↓
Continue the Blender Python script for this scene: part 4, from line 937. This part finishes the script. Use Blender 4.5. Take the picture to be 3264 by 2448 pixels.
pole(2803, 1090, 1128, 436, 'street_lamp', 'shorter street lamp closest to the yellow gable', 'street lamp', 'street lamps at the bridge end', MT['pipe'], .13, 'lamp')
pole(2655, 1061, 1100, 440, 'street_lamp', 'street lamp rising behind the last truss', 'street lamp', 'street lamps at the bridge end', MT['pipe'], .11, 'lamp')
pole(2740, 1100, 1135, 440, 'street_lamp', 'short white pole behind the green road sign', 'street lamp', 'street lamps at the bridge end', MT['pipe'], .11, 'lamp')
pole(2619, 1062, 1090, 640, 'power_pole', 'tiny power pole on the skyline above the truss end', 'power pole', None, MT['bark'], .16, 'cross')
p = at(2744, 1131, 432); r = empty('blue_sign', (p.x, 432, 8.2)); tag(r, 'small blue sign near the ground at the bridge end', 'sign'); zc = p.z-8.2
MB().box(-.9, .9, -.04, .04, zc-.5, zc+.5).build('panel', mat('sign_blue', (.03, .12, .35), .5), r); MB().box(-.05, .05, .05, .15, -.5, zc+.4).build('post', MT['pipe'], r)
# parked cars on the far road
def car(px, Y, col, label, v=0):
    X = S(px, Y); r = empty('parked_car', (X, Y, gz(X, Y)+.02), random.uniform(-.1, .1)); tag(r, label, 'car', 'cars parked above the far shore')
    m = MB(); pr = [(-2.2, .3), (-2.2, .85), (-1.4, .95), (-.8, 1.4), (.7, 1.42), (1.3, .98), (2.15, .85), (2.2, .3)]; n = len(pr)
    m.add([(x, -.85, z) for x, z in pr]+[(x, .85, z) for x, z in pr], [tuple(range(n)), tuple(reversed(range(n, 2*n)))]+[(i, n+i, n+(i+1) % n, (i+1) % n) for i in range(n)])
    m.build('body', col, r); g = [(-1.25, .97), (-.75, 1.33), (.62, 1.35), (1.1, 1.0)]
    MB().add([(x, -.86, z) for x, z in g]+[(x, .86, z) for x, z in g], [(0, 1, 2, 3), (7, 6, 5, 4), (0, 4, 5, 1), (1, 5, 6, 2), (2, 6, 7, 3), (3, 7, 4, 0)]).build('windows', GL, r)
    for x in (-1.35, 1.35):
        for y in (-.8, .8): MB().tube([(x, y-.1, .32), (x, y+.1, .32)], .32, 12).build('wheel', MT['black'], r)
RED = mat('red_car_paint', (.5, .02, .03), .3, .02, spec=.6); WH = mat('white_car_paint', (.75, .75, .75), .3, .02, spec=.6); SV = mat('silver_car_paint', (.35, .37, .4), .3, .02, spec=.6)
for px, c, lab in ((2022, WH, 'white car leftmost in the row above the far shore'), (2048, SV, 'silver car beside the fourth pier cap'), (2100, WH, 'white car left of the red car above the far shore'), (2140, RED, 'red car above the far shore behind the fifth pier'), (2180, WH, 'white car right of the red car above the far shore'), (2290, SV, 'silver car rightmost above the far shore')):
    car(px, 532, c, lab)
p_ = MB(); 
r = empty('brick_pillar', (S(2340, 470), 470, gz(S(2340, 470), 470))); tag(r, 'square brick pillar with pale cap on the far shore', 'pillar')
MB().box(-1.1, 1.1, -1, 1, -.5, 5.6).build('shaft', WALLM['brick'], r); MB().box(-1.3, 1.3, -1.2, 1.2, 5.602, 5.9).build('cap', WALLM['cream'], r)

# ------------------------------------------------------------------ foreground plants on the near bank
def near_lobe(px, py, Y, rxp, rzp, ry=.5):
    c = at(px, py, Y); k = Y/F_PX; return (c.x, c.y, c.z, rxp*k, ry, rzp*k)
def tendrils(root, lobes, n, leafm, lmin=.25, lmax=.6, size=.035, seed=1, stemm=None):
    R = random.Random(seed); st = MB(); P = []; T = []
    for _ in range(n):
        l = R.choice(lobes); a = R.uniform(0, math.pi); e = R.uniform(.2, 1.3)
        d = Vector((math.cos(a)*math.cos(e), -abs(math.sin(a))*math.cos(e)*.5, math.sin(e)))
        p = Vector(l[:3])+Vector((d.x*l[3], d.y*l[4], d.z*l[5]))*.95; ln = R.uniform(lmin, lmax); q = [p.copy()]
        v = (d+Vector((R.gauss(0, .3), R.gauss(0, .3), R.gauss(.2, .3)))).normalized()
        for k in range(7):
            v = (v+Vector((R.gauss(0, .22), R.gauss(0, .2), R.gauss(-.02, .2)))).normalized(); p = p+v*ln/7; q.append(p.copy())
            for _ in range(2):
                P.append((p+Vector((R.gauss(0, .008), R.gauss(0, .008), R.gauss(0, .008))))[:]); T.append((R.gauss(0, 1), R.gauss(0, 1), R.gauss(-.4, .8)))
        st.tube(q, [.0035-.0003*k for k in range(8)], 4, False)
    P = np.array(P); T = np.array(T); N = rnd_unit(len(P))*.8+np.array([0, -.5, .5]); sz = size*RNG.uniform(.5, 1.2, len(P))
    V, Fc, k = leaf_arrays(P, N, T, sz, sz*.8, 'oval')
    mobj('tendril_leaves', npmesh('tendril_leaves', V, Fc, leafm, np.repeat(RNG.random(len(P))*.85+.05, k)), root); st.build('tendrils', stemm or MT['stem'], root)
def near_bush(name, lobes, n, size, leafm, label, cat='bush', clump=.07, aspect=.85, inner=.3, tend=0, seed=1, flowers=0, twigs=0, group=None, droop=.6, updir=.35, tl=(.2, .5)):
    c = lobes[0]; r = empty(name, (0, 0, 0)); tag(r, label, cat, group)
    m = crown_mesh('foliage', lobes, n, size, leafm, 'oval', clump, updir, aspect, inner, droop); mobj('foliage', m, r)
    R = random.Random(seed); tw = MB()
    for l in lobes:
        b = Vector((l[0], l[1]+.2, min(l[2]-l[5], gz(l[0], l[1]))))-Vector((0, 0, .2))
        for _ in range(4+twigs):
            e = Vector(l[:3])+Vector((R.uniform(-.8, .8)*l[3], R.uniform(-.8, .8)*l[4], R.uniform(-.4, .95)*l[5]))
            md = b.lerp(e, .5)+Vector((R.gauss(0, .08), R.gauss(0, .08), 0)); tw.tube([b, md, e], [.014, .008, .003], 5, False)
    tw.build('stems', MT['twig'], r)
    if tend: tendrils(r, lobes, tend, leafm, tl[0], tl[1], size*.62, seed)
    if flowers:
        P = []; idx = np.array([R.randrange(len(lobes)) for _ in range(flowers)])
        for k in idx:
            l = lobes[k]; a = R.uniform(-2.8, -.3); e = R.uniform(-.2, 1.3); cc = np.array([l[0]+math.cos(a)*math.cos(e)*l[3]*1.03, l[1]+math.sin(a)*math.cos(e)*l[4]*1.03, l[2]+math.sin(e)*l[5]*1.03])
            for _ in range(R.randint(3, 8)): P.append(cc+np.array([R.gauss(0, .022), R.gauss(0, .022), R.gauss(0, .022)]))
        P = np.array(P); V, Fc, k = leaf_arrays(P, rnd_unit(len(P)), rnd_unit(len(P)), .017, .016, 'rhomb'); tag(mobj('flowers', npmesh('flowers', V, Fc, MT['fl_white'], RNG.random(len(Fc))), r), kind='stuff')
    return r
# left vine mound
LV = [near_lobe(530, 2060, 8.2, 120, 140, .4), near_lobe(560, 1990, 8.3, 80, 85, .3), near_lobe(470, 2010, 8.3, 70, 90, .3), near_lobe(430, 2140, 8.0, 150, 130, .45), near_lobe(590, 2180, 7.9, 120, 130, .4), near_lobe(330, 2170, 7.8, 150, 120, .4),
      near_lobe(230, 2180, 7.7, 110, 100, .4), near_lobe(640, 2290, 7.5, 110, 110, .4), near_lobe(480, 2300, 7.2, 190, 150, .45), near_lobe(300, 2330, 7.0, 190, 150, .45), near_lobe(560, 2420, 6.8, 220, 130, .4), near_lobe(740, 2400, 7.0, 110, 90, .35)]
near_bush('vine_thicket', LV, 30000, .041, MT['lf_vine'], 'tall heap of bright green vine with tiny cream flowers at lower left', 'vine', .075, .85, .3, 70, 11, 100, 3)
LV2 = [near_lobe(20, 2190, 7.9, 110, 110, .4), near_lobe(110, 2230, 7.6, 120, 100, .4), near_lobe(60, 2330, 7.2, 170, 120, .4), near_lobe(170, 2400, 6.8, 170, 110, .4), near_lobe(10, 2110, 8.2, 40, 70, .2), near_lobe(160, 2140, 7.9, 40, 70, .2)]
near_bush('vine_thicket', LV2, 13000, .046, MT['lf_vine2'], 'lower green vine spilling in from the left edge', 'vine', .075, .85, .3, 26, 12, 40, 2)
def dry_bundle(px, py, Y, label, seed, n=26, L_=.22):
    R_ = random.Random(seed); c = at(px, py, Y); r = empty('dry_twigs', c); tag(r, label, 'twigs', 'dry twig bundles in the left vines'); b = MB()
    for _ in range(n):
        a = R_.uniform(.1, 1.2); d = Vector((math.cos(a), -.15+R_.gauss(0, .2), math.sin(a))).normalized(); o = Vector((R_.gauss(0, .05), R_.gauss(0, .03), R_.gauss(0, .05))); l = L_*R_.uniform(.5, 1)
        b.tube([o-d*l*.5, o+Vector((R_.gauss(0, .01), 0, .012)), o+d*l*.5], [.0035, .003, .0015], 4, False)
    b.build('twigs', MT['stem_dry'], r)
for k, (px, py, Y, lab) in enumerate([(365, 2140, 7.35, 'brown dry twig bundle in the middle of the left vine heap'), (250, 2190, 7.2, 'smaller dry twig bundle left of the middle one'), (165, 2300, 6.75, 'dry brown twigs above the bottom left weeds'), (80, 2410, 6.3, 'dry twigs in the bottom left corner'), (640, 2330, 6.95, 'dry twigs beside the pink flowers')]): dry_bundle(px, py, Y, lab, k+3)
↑
EXERCISE → In the material above, find the lines that contain "from" and show them.

OUTPUT BELOW →
Continue the Blender Python script for this scene: part 4, from line 937. This part finishes the script. Use Blender 4.5. Take the picture to be 3264 by 2448 pixels.
near_bush('vine_thicket', LV2, 13000, .046, MT['lf_vine2'], 'lower green vine spilling in from the left edge', 'vine', .075, .85, .3, 26, 12, 40, 2)